Dr Erik Millstone, senior lecturer at the Science Policy Research Unit, says that not enough research has been done into the subject: "Incidences of asthma are going up sharply, and food triggers to asthma are becoming a greater problem." The sulphite preservatives that are the culprits are found in a wide range of foods, including soft drinks, beer, wine, sausage meat, soup, flour and glucose syrup.

"There is certainly scope for better labelling of processed food", Dr Millstone argues.

People forced to cut out favourite foods are a market eagerly in search of alternatives.
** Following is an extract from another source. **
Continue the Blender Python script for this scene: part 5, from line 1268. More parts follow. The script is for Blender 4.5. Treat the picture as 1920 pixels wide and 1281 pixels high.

Catering to this market won last year's Young Enterprise Award for the "Stamp Collection", a range of allergy-friendly, additive- free snack foods developed and endorsed by the film star and author Terence Stamp.

Mr Stamp's entry into this market is a peculiar story: the star suffered from constant stomach pain until the age of 27. Acting on the advice of the personal astrologer to the Italian film director Federico Fellini, he discovered that intolerances to dairy products, wheat and sugar were the cause of his trouble, and had to forgo his favourite foods.

Leslie Watson, the marathon runner and Mr Stamp's physiotherapist, told him about 10-year-old Poppy Buxton, who baked allergy-free cakes for her sister. "Terence was complaining that he'd had no biscuits or cakes or chocolate since the Sixties," recalls Poppy, now 18 and studying physics at London University.

In 1994, Stamp and Poppy's mother, Elizabeth Buxton - a cordon bleu cook who owns a company which imports freeze-dried astronaut food from the US - decided to go into business together to produce snacks for consumers with similar allergies. Mrs Buxton insists that her company is not just cashing in on a famous name: "Neither Terence nor I would have started all this if we'd not had a personal interest in it".

For Mr Stamp, the benefits have been more than financial. "He's always had a love of chocolate," says Poppy. "But he's much happier now and eats buckets of the stuff."